A en croire les banques, ces dispositifs exceptionnels connaissent un certain succès. Plusieurs constatent cet été une hausse des demandes de prêt étudiant, qu’elles analysent aussi comme un rattrapage après 2 mois d’activité atone durant le confinement.

Les banques restent toutefois libres d’accorder ou non un crédit et de moduler le taux d’intérêt (c'est le cas aussi pour le prêt garanti par l'Etat détaillé ci-après). « Le prêt étudiant, c'est de la négociation individuelle. Et le rapport de force n'est pas à l'avantage du jeune », souligne Helno Eyriey de l’Unef. Et les meilleurs taux des banques sont souvent conditionnés à l’ouverture d’un compte avec package bancaire, à un montant emprunté ou à une durée de remboursement précise. Par exemple, chez BNP Paribas, le taux d’appel débute à 0,80%, hors assurances, mais passe à 1,50% dès lors que la durée de l’emprunt dépasse 8 ans. D'où l'intérêt de comparer les banques et de ne pas s'arrêter au taux vu sur un encart publicitaire.

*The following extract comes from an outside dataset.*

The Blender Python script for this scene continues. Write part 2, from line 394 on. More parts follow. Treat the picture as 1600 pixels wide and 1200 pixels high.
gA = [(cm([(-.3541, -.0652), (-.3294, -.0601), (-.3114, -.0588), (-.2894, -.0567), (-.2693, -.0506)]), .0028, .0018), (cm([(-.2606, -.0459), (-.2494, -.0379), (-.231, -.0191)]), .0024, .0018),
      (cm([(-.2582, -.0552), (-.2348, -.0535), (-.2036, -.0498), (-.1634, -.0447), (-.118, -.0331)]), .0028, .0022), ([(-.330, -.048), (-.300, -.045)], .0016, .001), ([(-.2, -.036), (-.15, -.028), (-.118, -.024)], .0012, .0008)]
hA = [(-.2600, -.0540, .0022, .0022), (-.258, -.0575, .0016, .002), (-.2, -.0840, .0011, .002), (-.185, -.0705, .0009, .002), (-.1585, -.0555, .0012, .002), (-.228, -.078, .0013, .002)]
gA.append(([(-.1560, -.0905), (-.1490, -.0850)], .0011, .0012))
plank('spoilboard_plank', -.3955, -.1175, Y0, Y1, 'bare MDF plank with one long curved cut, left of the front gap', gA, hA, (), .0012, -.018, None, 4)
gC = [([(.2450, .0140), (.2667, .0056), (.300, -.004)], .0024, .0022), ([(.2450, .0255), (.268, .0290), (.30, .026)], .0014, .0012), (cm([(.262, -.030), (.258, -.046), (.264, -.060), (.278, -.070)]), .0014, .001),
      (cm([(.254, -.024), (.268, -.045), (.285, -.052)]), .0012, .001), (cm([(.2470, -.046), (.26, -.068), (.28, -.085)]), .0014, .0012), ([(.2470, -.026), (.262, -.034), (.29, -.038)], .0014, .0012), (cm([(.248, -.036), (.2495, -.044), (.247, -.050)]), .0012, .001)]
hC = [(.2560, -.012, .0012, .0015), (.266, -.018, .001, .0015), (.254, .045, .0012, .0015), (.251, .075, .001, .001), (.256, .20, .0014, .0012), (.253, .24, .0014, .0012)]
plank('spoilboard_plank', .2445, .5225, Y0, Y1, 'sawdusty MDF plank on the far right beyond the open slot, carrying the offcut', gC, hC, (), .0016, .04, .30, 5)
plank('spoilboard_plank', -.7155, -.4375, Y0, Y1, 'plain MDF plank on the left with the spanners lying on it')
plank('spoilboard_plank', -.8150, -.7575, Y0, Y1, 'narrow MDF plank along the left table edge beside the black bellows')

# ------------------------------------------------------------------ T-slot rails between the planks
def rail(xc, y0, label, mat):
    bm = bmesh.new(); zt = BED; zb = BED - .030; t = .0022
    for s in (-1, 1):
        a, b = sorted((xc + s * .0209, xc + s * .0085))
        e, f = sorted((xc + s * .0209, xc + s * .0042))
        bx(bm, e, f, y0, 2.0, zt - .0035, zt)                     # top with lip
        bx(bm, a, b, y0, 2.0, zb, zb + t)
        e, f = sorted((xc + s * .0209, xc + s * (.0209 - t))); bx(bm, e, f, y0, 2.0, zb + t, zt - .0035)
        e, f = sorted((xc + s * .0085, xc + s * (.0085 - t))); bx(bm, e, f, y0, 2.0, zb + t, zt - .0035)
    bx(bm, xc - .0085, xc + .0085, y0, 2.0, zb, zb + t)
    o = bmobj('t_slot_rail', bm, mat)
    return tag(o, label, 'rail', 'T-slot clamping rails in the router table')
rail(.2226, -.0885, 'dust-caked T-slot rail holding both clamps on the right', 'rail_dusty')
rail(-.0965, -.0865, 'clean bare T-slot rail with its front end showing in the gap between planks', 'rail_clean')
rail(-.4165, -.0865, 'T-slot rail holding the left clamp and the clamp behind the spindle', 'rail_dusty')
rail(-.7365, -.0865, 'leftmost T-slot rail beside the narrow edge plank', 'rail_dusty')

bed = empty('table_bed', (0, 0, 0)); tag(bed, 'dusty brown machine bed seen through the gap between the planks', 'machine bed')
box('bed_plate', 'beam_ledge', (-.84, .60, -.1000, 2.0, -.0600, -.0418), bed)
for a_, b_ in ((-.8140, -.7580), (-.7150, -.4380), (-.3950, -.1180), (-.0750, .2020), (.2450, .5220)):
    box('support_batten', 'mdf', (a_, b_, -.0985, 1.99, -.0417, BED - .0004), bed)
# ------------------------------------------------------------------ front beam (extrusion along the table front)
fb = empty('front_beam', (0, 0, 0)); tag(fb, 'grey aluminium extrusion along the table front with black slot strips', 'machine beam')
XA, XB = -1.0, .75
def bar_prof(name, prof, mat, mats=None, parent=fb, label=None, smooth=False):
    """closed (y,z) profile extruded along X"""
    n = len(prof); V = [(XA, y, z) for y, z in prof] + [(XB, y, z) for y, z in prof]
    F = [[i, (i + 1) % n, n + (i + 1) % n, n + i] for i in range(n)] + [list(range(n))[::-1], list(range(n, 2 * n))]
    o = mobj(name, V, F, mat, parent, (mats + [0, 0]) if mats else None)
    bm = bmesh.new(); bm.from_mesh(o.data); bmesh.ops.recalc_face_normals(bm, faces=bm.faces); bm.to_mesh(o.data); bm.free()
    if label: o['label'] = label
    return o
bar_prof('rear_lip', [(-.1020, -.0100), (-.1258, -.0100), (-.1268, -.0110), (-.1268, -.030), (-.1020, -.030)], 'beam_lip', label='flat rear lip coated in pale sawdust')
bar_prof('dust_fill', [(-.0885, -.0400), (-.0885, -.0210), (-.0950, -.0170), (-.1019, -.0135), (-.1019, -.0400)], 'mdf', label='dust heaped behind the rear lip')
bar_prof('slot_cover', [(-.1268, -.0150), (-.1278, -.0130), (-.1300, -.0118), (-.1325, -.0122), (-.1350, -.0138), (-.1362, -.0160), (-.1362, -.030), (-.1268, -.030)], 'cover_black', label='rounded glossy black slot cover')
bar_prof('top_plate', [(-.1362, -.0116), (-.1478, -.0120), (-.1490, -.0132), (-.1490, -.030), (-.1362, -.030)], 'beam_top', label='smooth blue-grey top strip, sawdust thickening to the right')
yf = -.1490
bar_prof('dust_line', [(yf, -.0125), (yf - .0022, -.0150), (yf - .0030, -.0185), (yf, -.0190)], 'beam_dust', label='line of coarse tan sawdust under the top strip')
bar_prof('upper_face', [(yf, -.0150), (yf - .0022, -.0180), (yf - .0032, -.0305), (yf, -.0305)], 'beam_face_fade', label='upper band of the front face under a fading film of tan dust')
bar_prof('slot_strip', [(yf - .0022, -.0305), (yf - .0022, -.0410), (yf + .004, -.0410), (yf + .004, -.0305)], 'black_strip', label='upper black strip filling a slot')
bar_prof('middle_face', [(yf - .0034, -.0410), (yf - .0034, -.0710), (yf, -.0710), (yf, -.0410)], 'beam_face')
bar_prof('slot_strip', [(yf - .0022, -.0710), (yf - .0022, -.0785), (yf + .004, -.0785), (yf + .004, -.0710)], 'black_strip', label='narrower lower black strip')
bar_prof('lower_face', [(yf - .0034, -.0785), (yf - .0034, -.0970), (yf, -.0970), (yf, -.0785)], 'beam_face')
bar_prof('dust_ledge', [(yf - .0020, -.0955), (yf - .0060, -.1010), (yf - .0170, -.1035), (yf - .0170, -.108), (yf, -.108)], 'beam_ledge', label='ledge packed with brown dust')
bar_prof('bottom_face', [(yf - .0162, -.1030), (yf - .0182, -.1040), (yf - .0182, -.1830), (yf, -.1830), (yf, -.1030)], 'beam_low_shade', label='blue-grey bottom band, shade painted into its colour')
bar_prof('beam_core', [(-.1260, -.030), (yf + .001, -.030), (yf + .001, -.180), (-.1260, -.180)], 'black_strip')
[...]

Les meilleures conditions sont aussi réservées à certains cursus. Par exemple, les grandes écoles négocient avec certaines banques partenaires, comme BNP Paribas, des taux plus avantageux. Chez l’ex-Crédit Lyonnais, les élèves de grandes écoles et les futures professions libérales se voient ainsi proposer un taux de 0,99%. Il est de 1,50% pour les élèves en faculté, en classe prépa, en doctorat ou en formation professionnelle. « Les enfants de nos clients bénéficient d’une décote, soit 0,80% à 1,25% », ajoute la communication de LCL.

La garantie de l’Etat octroyée à 1% des étudiants

« Tout a été utilisé. Les étudiants ne peuvent plus solliciter de prêts garantis »

A ces offres s'ajoute aussi le prêt étudiant garanti par l’Etat, ce dispositif censé permettre aux jeunes ne bénéficiant pas d’une caution solide d’obtenir plus facilement un emprunt. En proposant ce prêt garanti, les banques habilitées à le faire (Société Générale, Banque Populaire, Caisse d’Epargne, Crédit Mutuel et CIC) bénéficient ainsi d’une sureté de taille.

Si l’étudiant ne parvient pas à rembourser son emprunt, c’est en effet l’Etat, via Bpifrance, qui assume les échéances restantes à hauteur de 70%. Mais en contrepartie, le montant maximal du prêt garanti est plafonné (à 15 000 euros) tout comme l’enveloppe totale de financement. C’est pourquoi, chaque année, seulement 1% des étudiants y ont accès, contre 46% au Royaume-Uni et 76% en Suède, d’après les statistiques gouvernementales.

D’ailleurs, pour cette campagne 2020, « l’enveloppe est partie assez rapidement, nous explique Bpifrance. Tout a été utilisé et les étudiants ne peuvent plus solliciter de prêts garantis dans les banques partenaires ». D’après nos informations, le ministère de l’Enseignement supérieur réfléchissait courant juin à débloquer de nouveaux financements pour cet automne. A priori, il y aura bien une revalorisation de l’enveloppe mais à partir de l’année prochaine seulement. Dans le cadre du plan de relance, présenté ce 3 septembre, le gouvernement a en effet annoncé que la dotation annuelle sera multipliée par 5 en 2021. Cela devrait permettre à 67 500 étudiants d’obtenir un prêt garanti contre 11 500 bénéficiaires potentiels en 2020.

Nos conseils pour votre prêt étudiant :

  • Si vos parents ont des revenus modestes et que la banque refuse de vous prêter de l'argent ou à un taux très élevé, reportez si possible votre demande de prêt à 2021 pour tenter de bénéficier de la garantie de l'Etat.
  • Faites jouer la concurrence. Selon les banques et la compétition locale, les conditions d'emprunt peuvent être très différentes.
  • Vos parents sont de bons clients ; vous allez faire une école prestigieuse ; vous vous orientez vers un métier avec de bons débouchés : faites valoir vos atouts auprès des banques pour obtenir de bonnes conditions d'emprunt. Et n'oubliez pas de demander un différé de remboursement, voire la suppression des frais de dossier.
  • Demandez au secrétariat si votre école dispose de banques partenaires, avec des taux déjà pré-négociés. Mais cela ne vous empêche pas de faire jouer par vous-même la concurrence
  • Regardez bien toutes les conditions qui vont avec le prêt étudiant que l'on vous propose. Si la banque vous suggère d'ouvrir un compte avec une carte bancaire gratuite, c'est a priori bien pour vous. En revanche, si elle vous oblige à prendre un package qui vous coûte plusieurs dizaines d'euros par an, c'est plus discutable.